Ein Interview mit einem Taxi-Chauffeur in Kairo über die Benützung der Hupe als eigene Sprache im Verkehr dieser grossen Stadt, auf welche Weise die unterschiedlichen Klänge verschiedene Bedeutungen produzieren und somit eine Art Kommunikation im Verkehr entsteht. Schliesslich fokussiert die Kamera einen etwa 10 jährigen Knaben, der mit der Hupe eines parkierten Autos spielt.

Freedom 2

Die schwarz gekleidete, verschleierte Frau versucht trotz ihres störenden Schleiers in einen Apfel zu beissen.

Desire

Ein Mann, als Frau verkleidet, tanzt im Klang eines traditionellen ägyptischen Liedes. Die Kamera, von oben auf den Tanzenden gerichtet, folgt seinen sinnlichen Bewegungen.
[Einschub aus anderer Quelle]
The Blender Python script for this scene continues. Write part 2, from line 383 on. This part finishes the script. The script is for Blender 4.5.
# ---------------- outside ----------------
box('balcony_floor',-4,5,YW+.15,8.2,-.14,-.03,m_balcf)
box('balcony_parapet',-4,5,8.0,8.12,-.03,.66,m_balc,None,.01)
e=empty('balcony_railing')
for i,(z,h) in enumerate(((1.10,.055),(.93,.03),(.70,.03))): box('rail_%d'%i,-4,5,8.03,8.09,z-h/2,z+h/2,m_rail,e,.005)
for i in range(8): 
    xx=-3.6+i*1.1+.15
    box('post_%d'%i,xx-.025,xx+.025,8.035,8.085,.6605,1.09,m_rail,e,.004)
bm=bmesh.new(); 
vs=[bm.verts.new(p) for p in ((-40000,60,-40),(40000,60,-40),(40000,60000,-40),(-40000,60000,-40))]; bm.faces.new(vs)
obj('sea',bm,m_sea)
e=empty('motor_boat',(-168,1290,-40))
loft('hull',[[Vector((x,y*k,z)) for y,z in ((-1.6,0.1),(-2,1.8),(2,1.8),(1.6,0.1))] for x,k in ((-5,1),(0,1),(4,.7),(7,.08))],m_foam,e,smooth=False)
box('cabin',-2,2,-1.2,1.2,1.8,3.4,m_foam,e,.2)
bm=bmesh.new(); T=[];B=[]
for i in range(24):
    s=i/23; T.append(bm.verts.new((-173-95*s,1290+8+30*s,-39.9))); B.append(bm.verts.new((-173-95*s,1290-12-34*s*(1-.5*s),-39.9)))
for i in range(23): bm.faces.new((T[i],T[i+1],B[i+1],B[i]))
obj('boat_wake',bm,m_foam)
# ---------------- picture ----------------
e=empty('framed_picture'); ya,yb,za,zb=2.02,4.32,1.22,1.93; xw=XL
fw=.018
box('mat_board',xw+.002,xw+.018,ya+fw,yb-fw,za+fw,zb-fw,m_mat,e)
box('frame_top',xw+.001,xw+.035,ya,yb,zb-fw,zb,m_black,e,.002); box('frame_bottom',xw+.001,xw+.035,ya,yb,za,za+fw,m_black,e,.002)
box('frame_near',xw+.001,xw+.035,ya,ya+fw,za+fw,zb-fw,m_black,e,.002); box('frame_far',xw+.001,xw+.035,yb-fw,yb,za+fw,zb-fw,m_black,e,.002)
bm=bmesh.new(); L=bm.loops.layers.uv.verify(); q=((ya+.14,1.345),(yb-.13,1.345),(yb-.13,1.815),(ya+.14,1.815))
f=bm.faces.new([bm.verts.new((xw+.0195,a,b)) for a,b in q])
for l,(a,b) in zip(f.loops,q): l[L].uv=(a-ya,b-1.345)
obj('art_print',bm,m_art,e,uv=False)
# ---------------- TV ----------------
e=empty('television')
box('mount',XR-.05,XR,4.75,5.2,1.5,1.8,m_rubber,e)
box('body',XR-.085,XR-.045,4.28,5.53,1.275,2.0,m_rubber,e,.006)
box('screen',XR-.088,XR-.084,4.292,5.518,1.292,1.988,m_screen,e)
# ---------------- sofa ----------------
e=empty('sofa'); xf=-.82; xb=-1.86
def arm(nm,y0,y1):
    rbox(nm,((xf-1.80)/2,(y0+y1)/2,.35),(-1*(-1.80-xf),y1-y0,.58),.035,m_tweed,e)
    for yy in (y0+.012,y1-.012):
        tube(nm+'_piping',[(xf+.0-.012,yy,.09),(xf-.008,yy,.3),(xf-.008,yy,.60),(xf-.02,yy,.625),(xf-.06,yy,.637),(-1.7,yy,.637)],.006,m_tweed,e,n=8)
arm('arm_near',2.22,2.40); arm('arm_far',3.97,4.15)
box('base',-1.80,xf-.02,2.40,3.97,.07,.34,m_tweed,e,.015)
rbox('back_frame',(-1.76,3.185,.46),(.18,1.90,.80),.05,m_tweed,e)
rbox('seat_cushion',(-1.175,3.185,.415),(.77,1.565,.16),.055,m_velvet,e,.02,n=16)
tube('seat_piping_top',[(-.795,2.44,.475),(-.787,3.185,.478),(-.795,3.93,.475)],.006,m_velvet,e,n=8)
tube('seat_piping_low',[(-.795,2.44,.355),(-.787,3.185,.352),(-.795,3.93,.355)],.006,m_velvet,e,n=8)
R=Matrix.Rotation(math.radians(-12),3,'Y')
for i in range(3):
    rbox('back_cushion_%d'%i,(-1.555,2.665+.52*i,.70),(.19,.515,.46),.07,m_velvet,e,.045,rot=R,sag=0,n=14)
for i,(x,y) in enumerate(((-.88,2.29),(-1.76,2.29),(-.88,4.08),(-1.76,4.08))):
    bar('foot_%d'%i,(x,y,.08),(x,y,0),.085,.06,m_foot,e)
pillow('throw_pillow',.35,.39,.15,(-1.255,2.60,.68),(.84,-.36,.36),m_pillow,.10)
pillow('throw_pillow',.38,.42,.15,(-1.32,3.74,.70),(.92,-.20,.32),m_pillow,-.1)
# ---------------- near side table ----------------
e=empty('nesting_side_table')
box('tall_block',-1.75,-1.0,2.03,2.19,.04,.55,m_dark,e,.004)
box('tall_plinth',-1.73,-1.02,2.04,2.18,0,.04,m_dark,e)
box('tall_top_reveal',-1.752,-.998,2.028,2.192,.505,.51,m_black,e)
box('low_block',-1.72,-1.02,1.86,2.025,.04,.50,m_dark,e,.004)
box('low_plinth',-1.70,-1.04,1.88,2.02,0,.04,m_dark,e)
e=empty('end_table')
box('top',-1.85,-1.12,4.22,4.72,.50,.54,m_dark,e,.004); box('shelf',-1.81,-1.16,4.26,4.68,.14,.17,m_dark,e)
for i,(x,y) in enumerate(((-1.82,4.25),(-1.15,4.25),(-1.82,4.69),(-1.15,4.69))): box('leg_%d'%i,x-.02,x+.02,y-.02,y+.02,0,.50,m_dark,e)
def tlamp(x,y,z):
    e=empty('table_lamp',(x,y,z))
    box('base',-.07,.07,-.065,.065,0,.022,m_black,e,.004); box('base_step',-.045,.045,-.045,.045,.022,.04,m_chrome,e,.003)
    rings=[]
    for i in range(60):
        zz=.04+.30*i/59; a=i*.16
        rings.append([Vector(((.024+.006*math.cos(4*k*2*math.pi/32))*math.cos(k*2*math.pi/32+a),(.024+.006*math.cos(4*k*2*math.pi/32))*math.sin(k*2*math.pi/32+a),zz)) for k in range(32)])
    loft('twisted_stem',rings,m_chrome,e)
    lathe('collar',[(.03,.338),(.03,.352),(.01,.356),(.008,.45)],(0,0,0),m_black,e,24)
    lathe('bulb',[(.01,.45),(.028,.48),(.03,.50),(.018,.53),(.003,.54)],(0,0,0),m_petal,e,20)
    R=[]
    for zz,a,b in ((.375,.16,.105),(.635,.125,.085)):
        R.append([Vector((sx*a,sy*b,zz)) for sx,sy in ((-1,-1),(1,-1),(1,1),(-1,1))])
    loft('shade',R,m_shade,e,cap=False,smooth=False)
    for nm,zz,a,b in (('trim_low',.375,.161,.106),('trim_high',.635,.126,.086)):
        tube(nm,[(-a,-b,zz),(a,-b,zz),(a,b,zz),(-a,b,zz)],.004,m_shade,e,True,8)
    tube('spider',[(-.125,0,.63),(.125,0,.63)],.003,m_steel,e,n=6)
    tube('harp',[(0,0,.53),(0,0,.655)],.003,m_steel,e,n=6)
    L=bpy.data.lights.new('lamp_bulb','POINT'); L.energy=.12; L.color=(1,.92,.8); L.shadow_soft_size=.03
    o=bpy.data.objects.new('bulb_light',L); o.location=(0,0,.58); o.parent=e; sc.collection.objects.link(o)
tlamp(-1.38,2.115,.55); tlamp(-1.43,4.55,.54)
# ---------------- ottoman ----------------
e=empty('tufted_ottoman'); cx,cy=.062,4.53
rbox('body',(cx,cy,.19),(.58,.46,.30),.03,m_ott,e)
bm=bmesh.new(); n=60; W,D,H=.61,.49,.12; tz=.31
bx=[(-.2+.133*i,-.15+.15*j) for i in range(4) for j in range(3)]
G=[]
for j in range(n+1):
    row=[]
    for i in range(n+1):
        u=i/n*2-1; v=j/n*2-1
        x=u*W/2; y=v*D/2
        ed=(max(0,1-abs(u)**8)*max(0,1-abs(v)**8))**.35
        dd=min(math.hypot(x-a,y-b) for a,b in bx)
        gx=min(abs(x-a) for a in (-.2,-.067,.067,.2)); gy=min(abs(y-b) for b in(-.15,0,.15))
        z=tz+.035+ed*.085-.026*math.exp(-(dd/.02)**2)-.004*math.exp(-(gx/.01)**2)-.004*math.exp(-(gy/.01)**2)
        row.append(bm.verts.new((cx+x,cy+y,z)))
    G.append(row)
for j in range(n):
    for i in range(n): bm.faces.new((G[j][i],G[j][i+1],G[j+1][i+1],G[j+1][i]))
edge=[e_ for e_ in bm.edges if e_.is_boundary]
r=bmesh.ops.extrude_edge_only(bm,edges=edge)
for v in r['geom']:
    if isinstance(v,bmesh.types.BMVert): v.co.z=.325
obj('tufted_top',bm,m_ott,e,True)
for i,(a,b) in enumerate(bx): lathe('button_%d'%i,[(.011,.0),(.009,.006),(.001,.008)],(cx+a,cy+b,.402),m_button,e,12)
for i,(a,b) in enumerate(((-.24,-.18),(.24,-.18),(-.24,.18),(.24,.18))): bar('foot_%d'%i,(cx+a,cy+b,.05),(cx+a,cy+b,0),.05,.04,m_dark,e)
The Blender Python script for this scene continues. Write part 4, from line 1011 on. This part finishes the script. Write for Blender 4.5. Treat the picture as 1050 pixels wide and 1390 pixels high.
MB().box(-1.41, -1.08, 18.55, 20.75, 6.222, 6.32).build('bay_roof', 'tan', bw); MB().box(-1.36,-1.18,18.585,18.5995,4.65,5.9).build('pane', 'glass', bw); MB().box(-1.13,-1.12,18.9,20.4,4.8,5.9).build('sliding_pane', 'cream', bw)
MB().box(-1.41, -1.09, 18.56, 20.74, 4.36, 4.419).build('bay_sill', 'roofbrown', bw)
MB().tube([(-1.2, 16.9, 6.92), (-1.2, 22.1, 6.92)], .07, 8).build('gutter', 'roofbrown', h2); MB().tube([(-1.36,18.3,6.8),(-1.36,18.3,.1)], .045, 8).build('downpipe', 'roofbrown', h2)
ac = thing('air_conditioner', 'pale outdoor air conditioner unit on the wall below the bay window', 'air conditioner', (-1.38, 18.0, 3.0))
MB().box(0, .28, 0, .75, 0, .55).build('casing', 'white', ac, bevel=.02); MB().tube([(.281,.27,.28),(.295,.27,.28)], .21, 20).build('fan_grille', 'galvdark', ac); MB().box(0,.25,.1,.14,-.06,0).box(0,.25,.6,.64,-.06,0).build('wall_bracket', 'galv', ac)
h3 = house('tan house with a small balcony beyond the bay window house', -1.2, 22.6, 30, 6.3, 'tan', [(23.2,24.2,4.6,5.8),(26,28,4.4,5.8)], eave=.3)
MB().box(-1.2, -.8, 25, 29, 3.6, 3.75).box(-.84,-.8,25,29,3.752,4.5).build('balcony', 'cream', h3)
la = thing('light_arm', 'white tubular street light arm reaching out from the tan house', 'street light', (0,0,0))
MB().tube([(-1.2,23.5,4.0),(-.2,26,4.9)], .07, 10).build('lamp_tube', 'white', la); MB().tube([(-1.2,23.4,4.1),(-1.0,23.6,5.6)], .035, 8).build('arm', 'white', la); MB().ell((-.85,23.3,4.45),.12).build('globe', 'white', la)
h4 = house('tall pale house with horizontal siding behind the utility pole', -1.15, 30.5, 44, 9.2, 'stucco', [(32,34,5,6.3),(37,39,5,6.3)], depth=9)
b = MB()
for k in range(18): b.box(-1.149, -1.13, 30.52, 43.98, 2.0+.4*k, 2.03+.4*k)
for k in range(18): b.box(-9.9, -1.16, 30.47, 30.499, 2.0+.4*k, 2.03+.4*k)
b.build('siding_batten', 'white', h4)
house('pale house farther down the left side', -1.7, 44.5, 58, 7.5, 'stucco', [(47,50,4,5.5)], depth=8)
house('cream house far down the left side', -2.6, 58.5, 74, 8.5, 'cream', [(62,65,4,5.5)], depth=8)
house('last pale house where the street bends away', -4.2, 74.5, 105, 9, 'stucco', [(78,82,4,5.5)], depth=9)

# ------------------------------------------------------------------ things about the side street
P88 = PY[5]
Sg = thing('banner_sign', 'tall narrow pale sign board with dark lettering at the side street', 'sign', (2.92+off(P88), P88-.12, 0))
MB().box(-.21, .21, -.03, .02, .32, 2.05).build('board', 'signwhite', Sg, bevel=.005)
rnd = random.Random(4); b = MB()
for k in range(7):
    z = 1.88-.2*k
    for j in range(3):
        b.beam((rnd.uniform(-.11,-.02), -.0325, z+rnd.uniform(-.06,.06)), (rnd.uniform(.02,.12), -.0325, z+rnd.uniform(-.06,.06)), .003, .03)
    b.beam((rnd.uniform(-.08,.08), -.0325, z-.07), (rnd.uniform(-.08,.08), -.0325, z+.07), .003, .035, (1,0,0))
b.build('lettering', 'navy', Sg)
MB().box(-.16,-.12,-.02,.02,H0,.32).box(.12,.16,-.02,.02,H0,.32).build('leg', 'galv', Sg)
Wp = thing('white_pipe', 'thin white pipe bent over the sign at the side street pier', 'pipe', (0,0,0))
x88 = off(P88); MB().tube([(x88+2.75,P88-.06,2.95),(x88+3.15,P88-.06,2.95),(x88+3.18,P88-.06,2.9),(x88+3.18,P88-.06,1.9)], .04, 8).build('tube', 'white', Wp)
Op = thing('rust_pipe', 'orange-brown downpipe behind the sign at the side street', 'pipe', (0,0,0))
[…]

Er tanzt auf einer grünen Fläche. Allmählich öffnet sich das Bild. Zu erblicken ist, dass der Mann auf der Brust eines Uniformierten aus dem Militär, respektive auf dem Bild eines Uniformierten tanzt. Die Kamera entfernt sich noch mehr, das Bild öffnet sich ganz. Nun wird sichtbar, dass der Soldat dasselbe Gesicht wie der Tanzende besitzt, der sich sinnlich und verführerisch auf seiner eigenen Brust bewegt.

Freedom 3

Die verschleierte Frau läuft durch die Arkaden des Innenhofes der Ibn El Touln Moschee, der ältesten Moschee von Kairo, akustisch begleitet vom Spiel und dem Gelächter von Kindern im Schwimmbad.

Tourist

Die Kamera wurde auf den Kopf eines Kamels gebunden. Das Kamel läuft in der Wüste bis zu den Giseh Pyramiden. Man sieht, was (wir als) das Kamel auf seinem Weg wohl gesehen hat. Eine weitere, zweite Kamera folgt der Promenade.

Pleasure

Ein Strassenverkäufer in Kairo zeigt Plastikpuppen, wie sie in einem blauen Becken im Kreis schwimmen und sich nie berühren. Zugleich sind am Fernsehen aufgezeichnete Bilder des Filmes "The Love Street" aus den 50er Jahren zu sehen.

Beauty

Dargestellt sind die Einwohner Alexandrias, wie sie sich während des Bayhran Festes ("Weihnachten" der Moslem) von einem Strassenphotographen in traditionellen ägyptischen Kostümen ablichten lassen, begleitet von Hochzeitsmusik und Feststimmung. Es folgt eine Aufnahme aus der Vogelperspektive von einer Unzahl farbigen Schiffchen auf dem Meer in Alexandrias Corniche.

Instructions

Die Kamera wurde in der U-Bahn-Station El Tahrir, mitten in Kairo aufgebaut. In Ägypten ist es verboten, im öffentlichen Raum Aufnahmen zu machen. Es dauert nicht lange, bis ein erster Mann daherkommt, um die Aufnahme zu verbieten. Er ruft schliesslich die Polizei. Bei der Anfrage an den Polizisten, weshalb keine Aufnahmen gemacht werden dürfen, weiss er es nicht: es sind Instruktionen

 

Mustafas Feast Videoprojektion

Das Schlachten eines Lammes während des traditionellen Bayhran-Festes wird vom dreijährigen Mustafa erzählt. Video und Stills illustrieren Passagen aus dem Alten Testament.

 


 

Simone Zaugg

In Eingängen untergehen
Vitrine in der Rosengasse, Liestal, 29. April-25. Juni 2000

 

Die Intervention in der Vitrine in der Rosengasse von Simone Zaugg zeigt einen Vorhang mit dem Motiv eines Blicks in einen Raum und zugleich eines Fensterausblicks (Tintenstrahldruck auf Textil). Der in helles Blau getauchte verlassene Innenraum verweist zugleich auf einen unbestimmbaren, evokativen Ausblick. Die Rückenfigur der in den Aussenraum Schauenden ist die Figur der Künstlerin selbst, die sich auf eigensinnige Art mit diesem in der Kunstgeschichte klassischen Thema auseinandersetzt. "In Eingängen untergehen", so der Titel dieser Arbeit, wurde dabei auf die samtene Vitrinenauslage niedergeschrieben.